Given exercise: Starting from the top of the material, restate each line exactly until the line that contains "scene.camera = cam", which is also copied. Pictures are excluded.

Data extract:
------
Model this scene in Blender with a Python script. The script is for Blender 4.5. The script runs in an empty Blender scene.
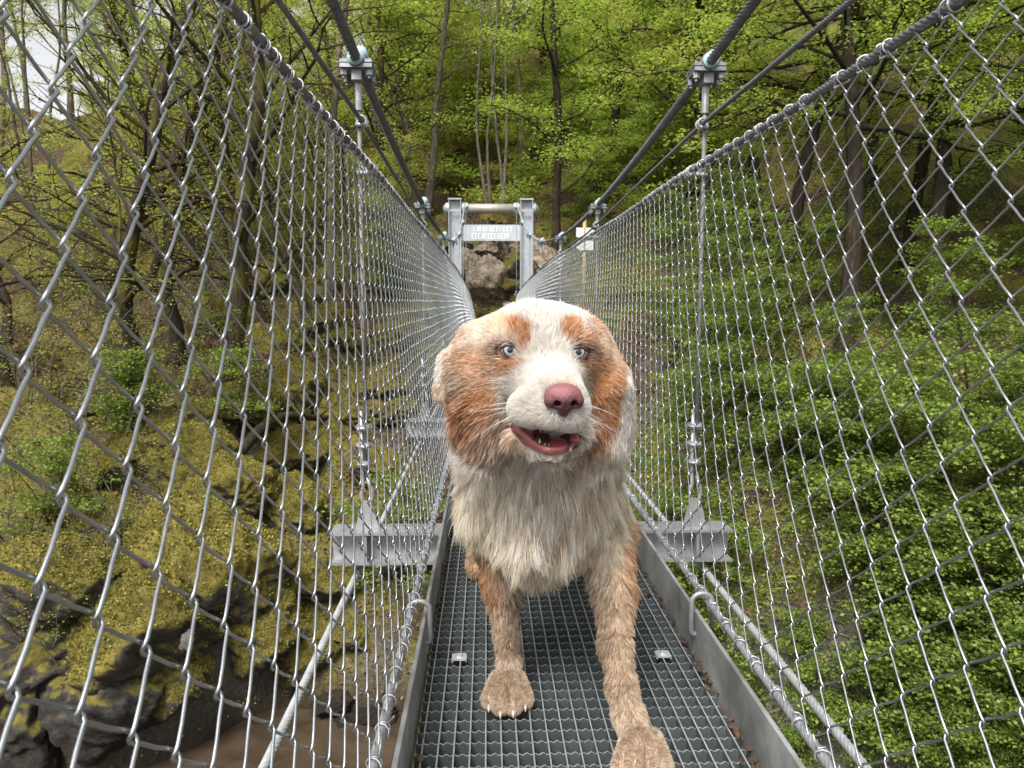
import bpy, math, random
import numpy as np
from mathutils import Vector, Matrix, Euler, kdtree, noise as mnoise

# ------------------------------------------------------------------ camera
scene = bpy.context.scene
COL = scene.collection
R = math.radians
F_PX = 773.0
CAM_LOC = Vector((-0.135, 0.0, 0.65))
CAM_ROT = Euler((R(90 - 6.06), 0.0, R(-1.84)), 'XYZ')
cam_data = bpy.data.cameras.new('camera')
cam = bpy.data.objects.new('camera', cam_data)
COL.objects.link(cam)
cam.location = CAM_LOC
cam.rotation_euler = CAM_ROT
cam_data.sensor_width = 36.0
cam_data.lens = 36.0 * F_PX / 1024.0
cam_data.clip_start = 0.02
cam_data.clip_end = 2000.0
cam_data.dof.use_dof = True
cam_data.dof.focus_distance = 1.12
cam_data.dof.aperture_fstop = 22.0
scene.camera = cam

# ------------------------------------------------------------------ sky and sun
SUN_ELEV, SUN_AZ = 52.0, 205.0          # azimuth clockwise from +Y: the light comes from behind the camera
world = bpy.data.worlds.new('World')
scene.world = world
world.use_nodes = True
wn = world.node_tree.nodes
wl = world.node_tree.links
wn.clear()
w_out = wn.new('ShaderNodeOutputWorld')
w_bg = wn.new('ShaderNodeBackground')
w_sky = wn.new('ShaderNodeTexSky')
w_sky.sky_type = 'NISHITA'
w_sky.sun_disc = False
w_sky.sun_elevation = R(SUN_ELEV)
w_sky.sun_rotation = R(SUN_AZ)
w_sky.dust_density = 3.0
w_sky.air_density = 1.0
w_hsv = wn.new('ShaderNodeHueSaturation')
w_hsv.inputs['Saturation'].default_value = 0.12
wl.new(w_sky.outputs[0], w_hsv.inputs['Color'])
wl.new(w_hsv.outputs[0], w_bg.inputs['Color'])
w_bg.inputs['Strength'].default_value = 0.12
wl.new(w_bg.outputs[0], w_out.inputs['Surface'])

sun_data = bpy.data.lights.new('sun', 'SUN')
sun_data.energy = 2.8
sun_data.angle = R(22)
sun_data.color = (1.0, 0.96, 0.9)
sun = bpy.data.objects.new('sun', sun_data)
COL.objects.link(sun)
_sd = Vector((math.sin(R(SUN_AZ)) * math.cos(R(SUN_ELEV)), math.cos(R(SUN_AZ)) * math.cos(R(SUN_ELEV)), math.sin(R(SUN_ELEV))))
sun.rotation_euler = (-_sd).to_track_quat('-Z', 'Y').to_euler()
sun.location = _sd * 60

scene.render.engine = 'CYCLES'
scene.view_settings.view_transform = 'Standard'
scene.view_settings.look = 'None'
scene.view_settings.exposure = 0.97
scene.view_settings.gamma = 1.0
scene.cycles.max_bounces = 8
scene.cycles.transparent_max_bounces = 8
scene.cycles.use_denoising = True

rng = np.random.default_rng(7)
random.seed(7)
_CM = CAM_ROT.to_matrix()


def at(px, py, Y):
    """World point at distance Y along the bridge for a spot measured on the photograph (layout only)."""
    d = _CM @ Vector(((px - 512) / F_PX, (384 - py) / F_PX, -1.0))
    s = Y / d.y
    return np.array(CAM_LOC + d * s)


# ------------------------------------------------------------------ helpers
def tag(o, label=None, cat=None, group=None, kind=None):
    if label:
        o['label'] = label
    if cat:
        o['category'] = cat
    if group:
        o['group'] = group
    if kind:
        o['kind'] = kind
    return o


def empty(name, loc=(0, 0, 0), label=None, cat=None, group=None):
    o = bpy.data.objects.new(name, None)
    o.empty_display_size = 0.1
    COL.objects.link(o)
    o.location = loc
    return tag(o, label, cat, group)


class MB:
    """Collects vertices and faces; build() links them as one mesh object."""

    def __init__(self):
        self.v, self.f, self.mi, self.n = [], [], [], 0

    def add(self, verts, faces, mi=0):
        verts = np.asarray(verts, dtype=np.float64).reshape(-1, 3)
        self.v.append(verts)
        for f in faces:
            self.f.append(tuple(int(i) + self.n for i in f))
            self.mi.append(mi)
        self.n += len(verts)

    def box(self, lo, hi, mi=0, rot=None, piv=(0, 0, 0)):
        x0, y0, z0 = lo
        x1, y1, z1 = hi
        v = np.array([[x0, y0, z0], [x1, y0, z0], [x1, y1, z0], [x0, y1, z0], [x0, y0, z1], [x1, y0, z1], [x1, y1, z1], [x0, y1, z1]], float)
        if rot is not None:
            p = np.array(piv)
            v = (v - p) @ np.array(rot).T + p
        self.add(v, [(3, 2, 1, 0), (4, 5, 6, 7), (0, 1, 5, 4), (1, 2, 6, 5), (2, 3, 7, 6), (3, 0, 4, 7)], mi)

    def tube(self, pts, rad, n=8, mi=0, cap=True, twist=0.0, lobes=0, lobe=0.0):
        pts = np.asarray(pts, float)
        m = len(pts)
        rad = np.broadcast_to(np.asarray(rad, float), (m,))
        t = np.gradient(pts, axis=0)
        t /= np.linalg.norm(t, axis=1)[:, None] + 1e-12
        up = np.array([0, 0, 1.0]) if abs(t[0][2]) < 0.9 else np.array([1.0, 0, 0])
        nrm = np.zeros_like(pts)
        a = np.cross(t[0], up)
        a /= np.linalg.norm(a)
        for i in range(m):
            a = a - t[i] * np.dot(a, t[i])
            a /= np.linalg.norm(a) + 1e-12
            nrm[i] = a
        b = np.cross(t, nrm)
        ang = np.linspace(0, 2 * np.pi, n, endpoint=False)
        tw = np.broadcast_to(np.asarray(twist, float), (m,)) if np.ndim(twist) else np.arange(m) * twist
        A = ang[None, :] + tw[:, None]
        lb = np.broadcast_to(np.asarray(lobe, float), (m,))
        rr = rad[:, None] * (1 + (lb[:, None] * np.cos(lobes * ang)[None, :] if lobes else 0))
        v = pts[:, None, :] + rr[..., None] * (np.cos(A)[..., None] * nrm[:, None, :] + np.sin(A)[..., None] * b[:, None, :])
        i = np.arange(m - 1)[:, None] * n
        j = np.arange(n)[None, :]
        j2 = (j + 1) % n
        q = np.stack([i + j, i + j2, i + n + j2, i + n + j], -1).reshape(-1, 4)
        fs = [tuple(x) for x in q]
        if cap:
            fs.append(tuple(range(n - 1, -1, -1)))
            fs.append(tuple(range((m - 1) * n, m * n)))
        self.add(v.reshape(-1, 3), fs, mi)

    def build(self, name, mats, parent=None, smooth=True, link=True):
        me = bpy.data.meshes.new(name)
        V = np.concatenate(self.v) if self.v else np.zeros((0, 3))
        me.from_pydata(V.tolist(), [], self.f)
        if not isinstance(mats, (list, tuple)):
            mats = [mats]
        for m in mats:
            me.materials.append(m)
        if any(self.mi):
            me.polygons.foreach_set('material_index', self.mi)
        if smooth:
            me.polygons.foreach_set('use_smooth', [True] * len(me.polygons))
        me.update()
        o = bpy.data.objects.new(name, me)
        if link:
            COL.objects.link(o)
        if parent is not None:
            o.parent = parent
        return o


def fast_mesh(name, V, Q, mats, parent=None, smooth=True, link=True):
    """A mesh straight from numpy arrays (V: n x 3, Q: m x 3 or m x 4)."""
    me = bpy.data.meshes.new(name)
    k = Q.shape[1]
    me.vertices.add(len(V))
    me.vertices.foreach_set('co', np.ascontiguousarray(V, np.float32).ravel())
    me.loops.add(Q.size)
    me.loops.foreach_set('vertex_index', np.ascontiguousarray(Q, np.int32).ravel())
    me.polygons.add(len(Q))
    me.polygons.foreach_set('loop_start', np.arange(0, Q.size, k, dtype=np.int32))
    if smooth:
        me.polygons.foreach_set('use_smooth', np.ones(len(Q), bool))
    for m in (mats if isinstance(mats, (list, tuple)) else [mats]):
        me.materials.append(m)
    me.update(calc_edges=True)
    me.validate()
    o = bpy.data.objects.new(name, me)
    if link:
        COL.objects.link(o)
    if parent is not None:
        o.parent = parent
    return o


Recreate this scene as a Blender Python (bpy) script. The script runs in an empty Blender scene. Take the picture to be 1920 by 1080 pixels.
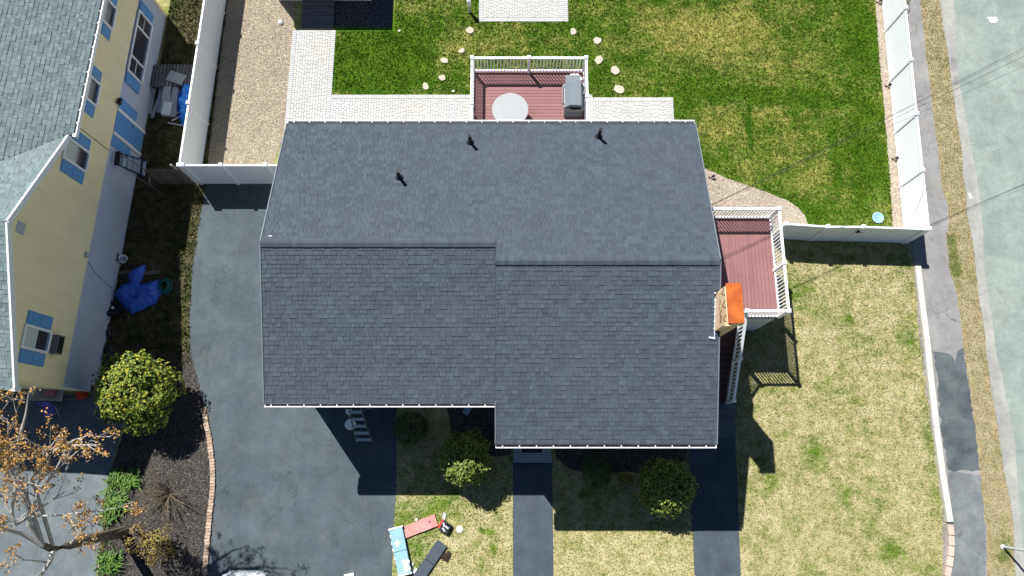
------
Problem solution:
Model this scene in Blender with a Python script. The script is for Blender 4.5. The script runs in an empty Blender scene.
import bpy, math, random
import numpy as np
from mathutils import Vector, Matrix, Euler, kdtree, noise as mnoise

# ------------------------------------------------------------------ camera
scene = bpy.context.scene
COL = scene.collection
R = math.radians
F_PX = 773.0
CAM_LOC = Vector((-0.135, 0.0, 0.65))
CAM_ROT = Euler((R(90 - 6.06), 0.0, R(-1.84)), 'XYZ')
cam_data = bpy.data.cameras.new('camera')
cam = bpy.data.objects.new('camera', cam_data)
COL.objects.link(cam)
cam.location = CAM_LOC
cam.rotation_euler = CAM_ROT
cam_data.sensor_width = 36.0
cam_data.lens = 36.0 * F_PX / 1024.0
cam_data.clip_start = 0.02
cam_data.clip_end = 2000.0
cam_data.dof.use_dof = True
cam_data.dof.focus_distance = 1.12
cam_data.dof.aperture_fstop = 22.0
scene.camera = cam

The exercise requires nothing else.